Bob McNair: ‘We can’t have the inmates running the prison’



In a recent league meeting between NFL owners, Houston Texans founder and CEO Robert C. McNair  commented on players protesting during the national anthem and its damaging effects to the business,  saying “we can’t have the inmates running the prison.”

As a result, Pro Bowl wide receiver DeAndre Hopkins skipped practice Friday before the Texans’ game against the Seattle Seahawks, and many other players had to be persuaded to stay for the remainder of practice.

McNair issued an apology on Friday that was full of resentment over his statement , going as far as saying that he was not and “would never characterize our players or our league that way…”

The following day, McNair released another apologetic statement, almost backtracking  his first apology by stating that he was “referring to the relationship between the league office and team owners…”

Saturday, before game day, McNair set up a meeting with the players in an attempt to clear the air over his comments. However, offensive tackle Duane Brown (who was traded to the Seattle Seahawks on Monday night) was outspoken on the situation, claiming that the meeting “didn’t go well.”

The issue carried into the game when all but 10 players decided to take a knee in unison during the playing of the national anthem. However, unlike prior times when players have decided to take a knee throughout the 2017 season, there was no vocal discontent with the protests from the fans.

As a fan of not only the National Football League, but the Houston Texans as well, I was forgiving of McNair’s comment after his apology. Without any real context to the situation, it  seems like McNair  slipped up and used the wrong figure of speech. However, once looking deeper into the problem, it extends beyond a poorly used expression.

McNair made the comments because of the damage protesting poses to the revenue of the league. On one side, the league is a business in the entertainment industry; on the other, the business is built off the performances of other human beings, a majority of which are black.

These human beings put their bodies at risk every time they step onto the field and should be seen of as more than “inmates.” Additionally, they have opinions and a large platform of which they can use to express their discontent with the societal injustices that are very prevalent in our nation today.

For the NFL and the Houston Texans, McNair’s comments are yet another layer added to the discussion surrounding racial injustices and police brutality. Additionally, the issue of the devaluation of others’ opinions in favor for profit has been brought to the forefront due to his comments.

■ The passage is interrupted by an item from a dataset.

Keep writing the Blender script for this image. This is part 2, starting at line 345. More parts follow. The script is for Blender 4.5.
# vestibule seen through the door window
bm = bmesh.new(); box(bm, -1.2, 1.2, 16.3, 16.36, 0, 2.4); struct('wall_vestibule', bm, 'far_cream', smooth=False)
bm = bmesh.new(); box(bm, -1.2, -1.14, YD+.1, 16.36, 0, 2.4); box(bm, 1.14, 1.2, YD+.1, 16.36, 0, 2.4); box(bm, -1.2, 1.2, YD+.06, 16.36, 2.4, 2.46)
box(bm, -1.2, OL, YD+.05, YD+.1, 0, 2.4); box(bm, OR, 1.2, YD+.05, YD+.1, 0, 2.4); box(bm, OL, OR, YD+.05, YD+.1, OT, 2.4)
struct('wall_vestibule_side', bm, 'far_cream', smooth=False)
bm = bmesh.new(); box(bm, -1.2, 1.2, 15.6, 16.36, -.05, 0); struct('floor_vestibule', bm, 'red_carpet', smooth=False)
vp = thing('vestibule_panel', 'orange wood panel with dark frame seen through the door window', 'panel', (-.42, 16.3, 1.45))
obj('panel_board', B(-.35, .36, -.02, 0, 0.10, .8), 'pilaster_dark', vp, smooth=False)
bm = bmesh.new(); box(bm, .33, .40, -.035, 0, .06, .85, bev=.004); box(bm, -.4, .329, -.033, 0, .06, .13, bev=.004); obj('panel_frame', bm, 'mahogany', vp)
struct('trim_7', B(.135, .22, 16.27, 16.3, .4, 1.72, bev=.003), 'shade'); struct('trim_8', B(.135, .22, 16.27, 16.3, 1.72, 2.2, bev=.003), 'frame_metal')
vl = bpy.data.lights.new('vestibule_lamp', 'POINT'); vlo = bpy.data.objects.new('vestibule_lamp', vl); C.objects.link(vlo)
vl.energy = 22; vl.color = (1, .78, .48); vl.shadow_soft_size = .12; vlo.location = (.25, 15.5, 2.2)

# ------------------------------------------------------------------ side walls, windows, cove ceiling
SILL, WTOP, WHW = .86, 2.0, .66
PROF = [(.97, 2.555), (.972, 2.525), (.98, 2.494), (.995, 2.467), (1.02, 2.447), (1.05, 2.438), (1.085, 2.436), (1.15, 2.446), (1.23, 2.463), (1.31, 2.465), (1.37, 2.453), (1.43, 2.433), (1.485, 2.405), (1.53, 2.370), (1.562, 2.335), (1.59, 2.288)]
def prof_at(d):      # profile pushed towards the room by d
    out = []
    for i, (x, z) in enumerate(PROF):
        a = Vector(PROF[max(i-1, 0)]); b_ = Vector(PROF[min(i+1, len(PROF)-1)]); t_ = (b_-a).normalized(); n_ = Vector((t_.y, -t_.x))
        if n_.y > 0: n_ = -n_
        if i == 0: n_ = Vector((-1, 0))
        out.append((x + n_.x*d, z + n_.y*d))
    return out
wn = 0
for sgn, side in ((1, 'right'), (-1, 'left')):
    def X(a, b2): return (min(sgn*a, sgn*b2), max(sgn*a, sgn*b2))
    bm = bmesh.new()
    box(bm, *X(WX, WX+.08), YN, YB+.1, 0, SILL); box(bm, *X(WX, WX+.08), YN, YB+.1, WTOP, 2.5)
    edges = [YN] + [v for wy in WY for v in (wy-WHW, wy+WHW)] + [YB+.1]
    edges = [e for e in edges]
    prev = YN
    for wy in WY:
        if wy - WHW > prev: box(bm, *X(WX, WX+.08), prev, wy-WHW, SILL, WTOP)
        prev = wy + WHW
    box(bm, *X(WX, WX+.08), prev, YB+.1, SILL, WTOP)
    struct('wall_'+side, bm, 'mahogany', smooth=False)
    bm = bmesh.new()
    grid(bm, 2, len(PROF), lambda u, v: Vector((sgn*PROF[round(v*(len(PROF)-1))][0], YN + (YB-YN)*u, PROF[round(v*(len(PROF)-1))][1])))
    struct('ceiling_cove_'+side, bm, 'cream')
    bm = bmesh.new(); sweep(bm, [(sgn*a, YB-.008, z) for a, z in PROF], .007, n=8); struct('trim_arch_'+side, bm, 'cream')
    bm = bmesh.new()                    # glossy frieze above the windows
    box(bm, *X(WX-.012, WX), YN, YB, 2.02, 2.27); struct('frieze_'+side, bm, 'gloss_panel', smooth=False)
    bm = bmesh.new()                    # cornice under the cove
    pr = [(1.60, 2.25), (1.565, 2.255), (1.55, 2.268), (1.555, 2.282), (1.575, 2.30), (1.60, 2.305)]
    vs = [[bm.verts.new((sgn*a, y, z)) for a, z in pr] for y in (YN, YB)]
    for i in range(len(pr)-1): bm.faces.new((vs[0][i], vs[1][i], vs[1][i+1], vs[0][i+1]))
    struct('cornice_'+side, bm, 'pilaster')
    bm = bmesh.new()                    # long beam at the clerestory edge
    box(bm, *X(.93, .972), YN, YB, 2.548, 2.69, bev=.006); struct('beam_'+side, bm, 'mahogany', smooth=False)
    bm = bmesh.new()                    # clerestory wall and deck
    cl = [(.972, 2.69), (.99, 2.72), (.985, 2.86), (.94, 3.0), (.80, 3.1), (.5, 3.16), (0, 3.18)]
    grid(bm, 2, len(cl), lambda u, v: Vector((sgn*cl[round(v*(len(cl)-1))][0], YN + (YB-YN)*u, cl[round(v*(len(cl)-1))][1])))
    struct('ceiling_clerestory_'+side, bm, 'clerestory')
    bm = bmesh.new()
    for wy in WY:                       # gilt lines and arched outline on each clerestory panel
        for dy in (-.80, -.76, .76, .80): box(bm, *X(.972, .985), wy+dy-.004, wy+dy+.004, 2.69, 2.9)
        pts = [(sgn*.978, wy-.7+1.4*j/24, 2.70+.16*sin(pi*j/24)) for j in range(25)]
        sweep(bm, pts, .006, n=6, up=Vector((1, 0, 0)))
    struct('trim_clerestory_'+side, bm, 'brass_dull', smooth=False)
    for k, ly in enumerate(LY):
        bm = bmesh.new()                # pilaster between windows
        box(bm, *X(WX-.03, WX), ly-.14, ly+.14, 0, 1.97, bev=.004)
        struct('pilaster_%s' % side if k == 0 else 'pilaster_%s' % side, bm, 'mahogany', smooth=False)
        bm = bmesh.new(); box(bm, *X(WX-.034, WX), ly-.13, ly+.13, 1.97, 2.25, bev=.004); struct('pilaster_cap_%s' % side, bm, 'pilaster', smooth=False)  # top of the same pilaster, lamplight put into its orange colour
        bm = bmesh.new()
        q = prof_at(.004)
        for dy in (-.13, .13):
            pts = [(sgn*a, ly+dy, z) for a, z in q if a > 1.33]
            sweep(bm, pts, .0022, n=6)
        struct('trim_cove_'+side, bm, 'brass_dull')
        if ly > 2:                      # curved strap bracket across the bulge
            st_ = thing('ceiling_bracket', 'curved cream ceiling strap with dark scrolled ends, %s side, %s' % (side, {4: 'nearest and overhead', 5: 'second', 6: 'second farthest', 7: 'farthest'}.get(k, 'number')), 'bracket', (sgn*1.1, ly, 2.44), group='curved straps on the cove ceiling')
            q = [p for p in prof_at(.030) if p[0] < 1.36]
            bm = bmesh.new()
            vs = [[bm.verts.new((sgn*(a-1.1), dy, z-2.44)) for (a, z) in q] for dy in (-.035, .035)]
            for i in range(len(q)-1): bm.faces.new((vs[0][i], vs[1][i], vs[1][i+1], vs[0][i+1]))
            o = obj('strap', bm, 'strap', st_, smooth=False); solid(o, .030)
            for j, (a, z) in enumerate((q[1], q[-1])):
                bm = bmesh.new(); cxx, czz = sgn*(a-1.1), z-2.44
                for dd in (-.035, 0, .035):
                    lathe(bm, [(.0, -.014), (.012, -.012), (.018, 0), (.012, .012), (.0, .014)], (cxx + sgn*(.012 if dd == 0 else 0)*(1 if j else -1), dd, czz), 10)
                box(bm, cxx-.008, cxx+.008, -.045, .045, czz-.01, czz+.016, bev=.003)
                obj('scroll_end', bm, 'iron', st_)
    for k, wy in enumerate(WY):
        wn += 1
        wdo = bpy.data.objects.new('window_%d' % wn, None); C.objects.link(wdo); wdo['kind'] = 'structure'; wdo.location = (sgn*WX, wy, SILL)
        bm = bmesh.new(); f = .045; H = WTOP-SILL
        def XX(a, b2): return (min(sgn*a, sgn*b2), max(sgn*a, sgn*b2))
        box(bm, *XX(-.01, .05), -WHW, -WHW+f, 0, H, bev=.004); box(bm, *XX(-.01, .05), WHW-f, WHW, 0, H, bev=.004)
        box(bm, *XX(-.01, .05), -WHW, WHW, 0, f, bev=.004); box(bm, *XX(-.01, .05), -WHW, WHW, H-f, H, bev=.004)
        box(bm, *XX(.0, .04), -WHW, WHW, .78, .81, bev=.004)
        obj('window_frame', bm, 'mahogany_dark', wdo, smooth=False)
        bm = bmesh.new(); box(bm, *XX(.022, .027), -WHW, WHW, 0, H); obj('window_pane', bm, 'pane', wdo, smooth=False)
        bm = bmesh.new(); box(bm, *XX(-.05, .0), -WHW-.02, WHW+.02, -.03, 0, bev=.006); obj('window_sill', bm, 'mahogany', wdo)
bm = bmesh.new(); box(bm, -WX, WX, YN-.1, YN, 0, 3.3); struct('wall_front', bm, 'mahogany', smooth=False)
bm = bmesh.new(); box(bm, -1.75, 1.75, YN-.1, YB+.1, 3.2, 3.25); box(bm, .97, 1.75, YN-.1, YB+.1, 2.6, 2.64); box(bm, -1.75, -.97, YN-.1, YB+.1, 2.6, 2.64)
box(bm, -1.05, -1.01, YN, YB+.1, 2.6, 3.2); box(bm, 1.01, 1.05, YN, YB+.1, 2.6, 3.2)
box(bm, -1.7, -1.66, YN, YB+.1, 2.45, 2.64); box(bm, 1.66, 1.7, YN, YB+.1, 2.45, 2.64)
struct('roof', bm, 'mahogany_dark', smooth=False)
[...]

The discussions surrounding these issues and their relations to sports are just getting started, and at this point, it is the best thing that could happen. The power of protest is starting to take it’s place and only time will tell where the league goes from here.

Meanwhile, outspoken players like Brown and players like Hopkins who skip practice bring light to, and fight the sad reality of, a big entertainment business like the NFL: Players get paid to play the game, not speak about sensitive topics. If your beliefs can cause damage to the revenue of the business, it’s best you keep your mouth shut.